- The Wall Street Journal – Fed Officials Expected to Keep Rates Steady
Federal Reserve officials are likely to keep interest rates steady at their policy meeting this week and drill down into details about when and how to reduce their large holdings of mortgage and Treasury securities. The challenge in their postmeeting policy statement will be to acknowledge the handful of disappointing economic growth indicators since officials last gathered in mid-March without suggesting they are ready to veer from the policy path they have sketched out at recent meetings. The two-day policy meeting begins Tuesday. - The Financial Times – Fed edges gingerly towards talk of shrinking its balance sheet
The coming shake-up in the Fed’s balance sheet may end up being far less radical than some investors have believed. The Fed will need to operate with a much larger balance sheet than before the crisis — at least three times as big, say some investors — in part because of regulatory and other changes governing financial institutions’ appetite for safe assets, as well as an overhaul of the Fed’s rate-setting framework…To date the markets have appeared unperturbed by the crescendo of Fed talk over balance sheet shrinkage. This is in part because of growing signs that the reduction may be modest. A number of economists expect the balance sheet to settle at $3tn or bigger once a very gradual process of shrinkage has taken place…Ben Bernanke, the Fed’s former chairman, has said that the critical level of reserves needed for the Fed to transmit its monetary policy through the floor system involving excess reserves is well over $1tn. A recent annual report from the New York Fed’s markets desk sketches out scenarios of reserves being anywhere between $100bn to $1tn in the longer term. - Bloomberg – Fed’s Cut in Huge Bond Holdings May Be Messier Than Yellen Hopes
Federal Reserve Chair Janet Yellen has said she wants to shrink the central bank’s $4.5 trillion balance sheet in an “orderly and predictable way” that limits risks to the economy. The hurdles are high to getting that done. The economic impact, the pace of the drawdown and its ultimate end point are all partly subject to forces beyond the Fed’s control. That could mean that the financial markets and the economy may be in for more tumultuous times than Yellen and her colleagues are hoping for. “We don’t really know how it’s going to go,” said Richard Clarida, global strategic adviser for Pacific Investment Management Co., which oversees $1.5 trillion in assets. “There’s not all that much precedent” for the position that the Fed finds itself in…The reaction of the financial markets to the Fed’s emerging balance-sheet strategy so far has been muted, boosting policy makers’ hopes that the drawdown can go off without much trouble.
Comment
While the Fed sees muted markets as a sign of acceptance of balance sheet reduction, we recently offered a different interpretation:
We do not agree with Fischer’s assessment that the market has accepted a reduced balance sheet simply because the markets have remained calm. Has it occurred to Fed officials that they have a credibility problem and the market does not believe them? Recall it was Fischer that said four hikes were “in the ballpark” for 2016. Obviously, this turned out to be off base.

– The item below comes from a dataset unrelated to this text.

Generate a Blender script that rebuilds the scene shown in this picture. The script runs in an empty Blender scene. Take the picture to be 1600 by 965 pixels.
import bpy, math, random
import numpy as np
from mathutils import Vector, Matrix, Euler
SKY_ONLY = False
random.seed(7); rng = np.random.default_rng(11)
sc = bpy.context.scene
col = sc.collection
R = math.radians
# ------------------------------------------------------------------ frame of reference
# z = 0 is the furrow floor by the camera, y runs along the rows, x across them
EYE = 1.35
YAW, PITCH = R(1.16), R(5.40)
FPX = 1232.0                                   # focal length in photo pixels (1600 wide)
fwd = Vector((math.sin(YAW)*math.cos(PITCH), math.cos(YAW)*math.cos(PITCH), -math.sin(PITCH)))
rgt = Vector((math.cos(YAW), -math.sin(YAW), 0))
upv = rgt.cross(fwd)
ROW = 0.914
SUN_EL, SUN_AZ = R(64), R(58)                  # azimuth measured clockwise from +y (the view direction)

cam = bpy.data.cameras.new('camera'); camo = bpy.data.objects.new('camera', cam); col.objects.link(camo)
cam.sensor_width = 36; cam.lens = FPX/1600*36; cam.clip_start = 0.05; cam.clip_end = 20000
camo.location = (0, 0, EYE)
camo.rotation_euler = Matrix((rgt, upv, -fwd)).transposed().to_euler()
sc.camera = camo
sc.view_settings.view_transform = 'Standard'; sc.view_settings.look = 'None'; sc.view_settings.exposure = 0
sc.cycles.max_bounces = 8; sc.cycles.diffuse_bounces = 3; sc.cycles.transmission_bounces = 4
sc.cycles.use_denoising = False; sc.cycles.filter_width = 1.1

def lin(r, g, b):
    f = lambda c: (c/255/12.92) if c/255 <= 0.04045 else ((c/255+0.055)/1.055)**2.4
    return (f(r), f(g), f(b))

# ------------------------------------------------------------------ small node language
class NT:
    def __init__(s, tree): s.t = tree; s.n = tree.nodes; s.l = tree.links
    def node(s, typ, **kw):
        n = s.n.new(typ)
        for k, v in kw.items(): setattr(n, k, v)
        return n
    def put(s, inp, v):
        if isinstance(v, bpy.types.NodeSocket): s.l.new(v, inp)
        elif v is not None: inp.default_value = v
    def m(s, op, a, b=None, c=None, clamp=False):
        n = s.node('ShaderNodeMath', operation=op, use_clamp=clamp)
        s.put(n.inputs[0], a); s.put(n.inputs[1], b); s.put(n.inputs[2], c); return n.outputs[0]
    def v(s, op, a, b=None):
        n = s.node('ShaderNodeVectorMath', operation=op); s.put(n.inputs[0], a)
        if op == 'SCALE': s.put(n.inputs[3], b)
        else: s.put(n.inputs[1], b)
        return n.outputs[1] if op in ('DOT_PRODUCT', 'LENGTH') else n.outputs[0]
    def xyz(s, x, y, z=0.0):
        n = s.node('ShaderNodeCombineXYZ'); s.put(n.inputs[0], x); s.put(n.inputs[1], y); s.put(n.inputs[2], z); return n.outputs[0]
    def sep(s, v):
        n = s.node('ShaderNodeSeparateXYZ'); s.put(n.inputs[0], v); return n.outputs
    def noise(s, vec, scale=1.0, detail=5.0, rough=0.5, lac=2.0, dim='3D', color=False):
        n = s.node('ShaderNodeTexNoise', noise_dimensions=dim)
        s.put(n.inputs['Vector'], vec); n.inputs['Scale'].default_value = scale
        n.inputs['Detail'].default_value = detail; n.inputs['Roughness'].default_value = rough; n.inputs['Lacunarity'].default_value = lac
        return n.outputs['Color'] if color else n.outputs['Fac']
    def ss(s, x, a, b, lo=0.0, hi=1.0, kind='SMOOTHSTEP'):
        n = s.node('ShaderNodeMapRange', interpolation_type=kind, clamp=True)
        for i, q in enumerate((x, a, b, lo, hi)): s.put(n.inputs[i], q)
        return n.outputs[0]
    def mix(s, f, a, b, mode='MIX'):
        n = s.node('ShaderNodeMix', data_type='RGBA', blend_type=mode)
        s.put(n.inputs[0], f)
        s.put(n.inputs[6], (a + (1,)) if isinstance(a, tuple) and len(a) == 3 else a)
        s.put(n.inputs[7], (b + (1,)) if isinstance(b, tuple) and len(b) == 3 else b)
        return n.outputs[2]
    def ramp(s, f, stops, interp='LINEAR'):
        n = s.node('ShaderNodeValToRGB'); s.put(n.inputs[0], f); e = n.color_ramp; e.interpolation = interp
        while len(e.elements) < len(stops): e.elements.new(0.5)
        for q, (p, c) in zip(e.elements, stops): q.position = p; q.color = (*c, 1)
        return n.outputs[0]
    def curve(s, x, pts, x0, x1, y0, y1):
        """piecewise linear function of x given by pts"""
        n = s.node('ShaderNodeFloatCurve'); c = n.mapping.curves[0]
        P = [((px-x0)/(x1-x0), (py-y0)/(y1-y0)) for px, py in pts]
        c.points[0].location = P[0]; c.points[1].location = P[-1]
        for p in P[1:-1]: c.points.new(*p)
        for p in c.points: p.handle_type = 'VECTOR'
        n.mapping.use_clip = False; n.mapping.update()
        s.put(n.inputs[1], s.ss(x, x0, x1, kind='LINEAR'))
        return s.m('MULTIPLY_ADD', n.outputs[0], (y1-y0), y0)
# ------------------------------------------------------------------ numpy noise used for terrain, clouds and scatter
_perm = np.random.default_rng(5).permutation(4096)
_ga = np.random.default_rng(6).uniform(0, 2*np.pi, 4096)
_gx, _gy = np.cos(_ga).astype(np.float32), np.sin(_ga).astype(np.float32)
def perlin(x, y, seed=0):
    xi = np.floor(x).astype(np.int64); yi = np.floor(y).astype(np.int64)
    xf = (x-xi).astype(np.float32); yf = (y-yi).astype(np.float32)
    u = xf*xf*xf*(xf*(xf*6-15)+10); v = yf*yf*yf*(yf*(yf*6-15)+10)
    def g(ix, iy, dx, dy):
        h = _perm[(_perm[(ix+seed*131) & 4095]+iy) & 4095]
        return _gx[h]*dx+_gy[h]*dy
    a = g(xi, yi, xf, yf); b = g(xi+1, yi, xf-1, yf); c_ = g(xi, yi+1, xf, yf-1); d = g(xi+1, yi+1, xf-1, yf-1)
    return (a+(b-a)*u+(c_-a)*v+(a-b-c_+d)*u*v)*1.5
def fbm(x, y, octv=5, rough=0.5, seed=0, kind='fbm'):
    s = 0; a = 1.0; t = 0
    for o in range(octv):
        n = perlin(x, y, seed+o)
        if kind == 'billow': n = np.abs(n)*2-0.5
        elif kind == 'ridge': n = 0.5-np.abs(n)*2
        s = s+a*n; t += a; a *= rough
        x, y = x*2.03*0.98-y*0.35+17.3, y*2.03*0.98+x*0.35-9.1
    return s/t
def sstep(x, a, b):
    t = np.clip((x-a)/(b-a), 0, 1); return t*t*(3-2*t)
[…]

Consider some of the other topics we highlight today. Q1 GDP projections continue lower, the retail industry is struggling, inflation expectations are at their lowest point of the year and the political landscape is creating a large degree of uncertainty. Rather than interpreting the market calm as a sign that the market has accepted a reduced balance sheet, as Fischer has, we think the market is simply focused on the deteriorating factors mentioned above. They think the Fed will be hard-pressed to tighten, whether it be by hiking rates or reducing the balance sheet, in such an environment.